--- START ---
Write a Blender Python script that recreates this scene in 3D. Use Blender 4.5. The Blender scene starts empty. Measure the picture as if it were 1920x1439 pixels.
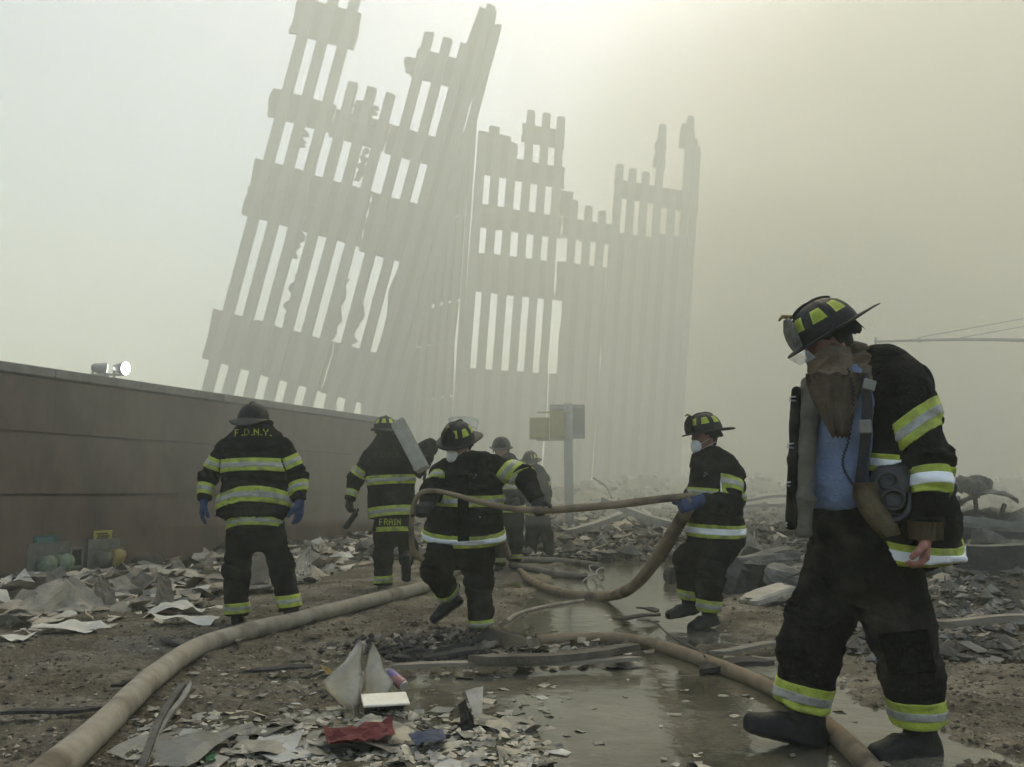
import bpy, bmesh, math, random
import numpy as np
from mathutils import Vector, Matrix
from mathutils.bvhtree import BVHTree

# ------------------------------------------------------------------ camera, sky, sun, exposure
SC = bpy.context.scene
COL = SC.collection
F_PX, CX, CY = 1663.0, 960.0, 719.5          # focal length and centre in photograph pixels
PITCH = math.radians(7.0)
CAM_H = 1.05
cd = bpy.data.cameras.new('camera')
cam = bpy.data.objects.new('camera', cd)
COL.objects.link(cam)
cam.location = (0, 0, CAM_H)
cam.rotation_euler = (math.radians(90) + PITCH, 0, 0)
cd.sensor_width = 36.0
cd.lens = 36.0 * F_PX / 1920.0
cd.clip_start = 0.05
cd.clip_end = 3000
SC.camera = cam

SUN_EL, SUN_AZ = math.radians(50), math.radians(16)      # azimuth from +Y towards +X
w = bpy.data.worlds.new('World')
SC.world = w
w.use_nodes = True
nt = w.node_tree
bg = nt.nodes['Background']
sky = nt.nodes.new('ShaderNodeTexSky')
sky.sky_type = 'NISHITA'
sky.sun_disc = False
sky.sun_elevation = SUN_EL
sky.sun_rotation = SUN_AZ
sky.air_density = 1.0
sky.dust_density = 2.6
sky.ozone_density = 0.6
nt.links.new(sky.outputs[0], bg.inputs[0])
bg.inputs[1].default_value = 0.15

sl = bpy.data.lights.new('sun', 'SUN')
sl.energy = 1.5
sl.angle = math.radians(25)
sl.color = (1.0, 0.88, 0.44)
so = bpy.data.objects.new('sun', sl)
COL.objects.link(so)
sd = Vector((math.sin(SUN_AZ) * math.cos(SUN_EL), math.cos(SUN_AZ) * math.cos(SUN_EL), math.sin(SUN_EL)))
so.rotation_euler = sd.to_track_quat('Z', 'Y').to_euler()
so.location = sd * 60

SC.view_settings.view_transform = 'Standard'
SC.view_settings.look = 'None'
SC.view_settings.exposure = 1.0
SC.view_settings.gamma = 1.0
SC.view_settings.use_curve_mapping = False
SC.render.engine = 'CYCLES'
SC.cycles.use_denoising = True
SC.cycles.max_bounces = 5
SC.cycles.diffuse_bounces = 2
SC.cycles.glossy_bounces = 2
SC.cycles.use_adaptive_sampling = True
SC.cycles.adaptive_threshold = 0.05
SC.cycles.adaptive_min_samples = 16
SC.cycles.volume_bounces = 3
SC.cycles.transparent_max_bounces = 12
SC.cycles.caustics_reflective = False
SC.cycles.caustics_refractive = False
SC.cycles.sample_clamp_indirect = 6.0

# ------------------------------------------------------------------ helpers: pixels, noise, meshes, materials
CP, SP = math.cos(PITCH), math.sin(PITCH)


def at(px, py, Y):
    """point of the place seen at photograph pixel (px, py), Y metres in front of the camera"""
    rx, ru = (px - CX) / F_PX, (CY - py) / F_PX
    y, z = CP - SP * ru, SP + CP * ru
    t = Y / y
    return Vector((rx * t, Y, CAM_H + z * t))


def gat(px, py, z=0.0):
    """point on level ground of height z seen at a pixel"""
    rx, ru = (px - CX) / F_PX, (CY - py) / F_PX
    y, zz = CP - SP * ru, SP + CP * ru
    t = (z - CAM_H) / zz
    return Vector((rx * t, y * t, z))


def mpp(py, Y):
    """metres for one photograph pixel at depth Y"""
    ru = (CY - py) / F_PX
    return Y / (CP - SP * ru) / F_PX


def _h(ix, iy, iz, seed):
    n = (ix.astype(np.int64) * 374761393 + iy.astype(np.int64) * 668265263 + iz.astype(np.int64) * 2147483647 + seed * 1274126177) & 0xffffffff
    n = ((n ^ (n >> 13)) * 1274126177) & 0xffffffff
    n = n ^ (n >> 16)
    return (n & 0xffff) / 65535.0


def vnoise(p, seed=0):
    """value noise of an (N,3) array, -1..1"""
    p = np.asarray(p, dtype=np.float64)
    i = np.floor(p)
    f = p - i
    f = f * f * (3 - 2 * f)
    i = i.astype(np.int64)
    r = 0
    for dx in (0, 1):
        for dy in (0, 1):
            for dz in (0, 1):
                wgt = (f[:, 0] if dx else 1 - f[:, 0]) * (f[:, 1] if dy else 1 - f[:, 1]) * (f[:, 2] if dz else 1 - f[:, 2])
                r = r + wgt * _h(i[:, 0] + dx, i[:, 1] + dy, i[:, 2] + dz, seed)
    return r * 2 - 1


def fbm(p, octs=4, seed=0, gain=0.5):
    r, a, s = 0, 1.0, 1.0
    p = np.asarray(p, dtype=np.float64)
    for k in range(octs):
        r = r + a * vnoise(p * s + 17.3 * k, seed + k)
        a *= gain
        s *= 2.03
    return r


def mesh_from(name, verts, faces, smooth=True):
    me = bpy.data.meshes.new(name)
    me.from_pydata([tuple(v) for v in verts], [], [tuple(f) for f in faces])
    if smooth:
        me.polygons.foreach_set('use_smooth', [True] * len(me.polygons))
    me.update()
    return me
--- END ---
## What the exercise asks
With all pictures left out, please transcribe exactly the lines from the start of the material through the line with "bg.inputs[1].default_value = 0.15".

## Output
Write a Blender Python script that recreates this scene in 3D. Use Blender 4.5. The Blender scene starts empty. Measure the picture as if it were 1920x1439 pixels.
import bpy, bmesh, math, random
import numpy as np
from mathutils import Vector, Matrix
from mathutils.bvhtree import BVHTree

# ------------------------------------------------------------------ camera, sky, sun, exposure
SC = bpy.context.scene
COL = SC.collection
F_PX, CX, CY = 1663.0, 960.0, 719.5          # focal length and centre in photograph pixels
PITCH = math.radians(7.0)
CAM_H = 1.05
cd = bpy.data.cameras.new('camera')
cam = bpy.data.objects.new('camera', cd)
COL.objects.link(cam)
cam.location = (0, 0, CAM_H)
cam.rotation_euler = (math.radians(90) + PITCH, 0, 0)
cd.sensor_width = 36.0
cd.lens = 36.0 * F_PX / 1920.0
cd.clip_start = 0.05
cd.clip_end = 3000
SC.camera = cam

SUN_EL, SUN_AZ = math.radians(50), math.radians(16)      # azimuth from +Y towards +X
w = bpy.data.worlds.new('World')
SC.world = w
w.use_nodes = True
nt = w.node_tree
bg = nt.nodes['Background']
sky = nt.nodes.new('ShaderNodeTexSky')
sky.sky_type = 'NISHITA'
sky.sun_disc = False
sky.sun_elevation = SUN_EL
sky.sun_rotation = SUN_AZ
sky.air_density = 1.0
sky.dust_density = 2.6
sky.ozone_density = 0.6
nt.links.new(sky.outputs[0], bg.inputs[0])
bg.inputs[1].default_value = 0.15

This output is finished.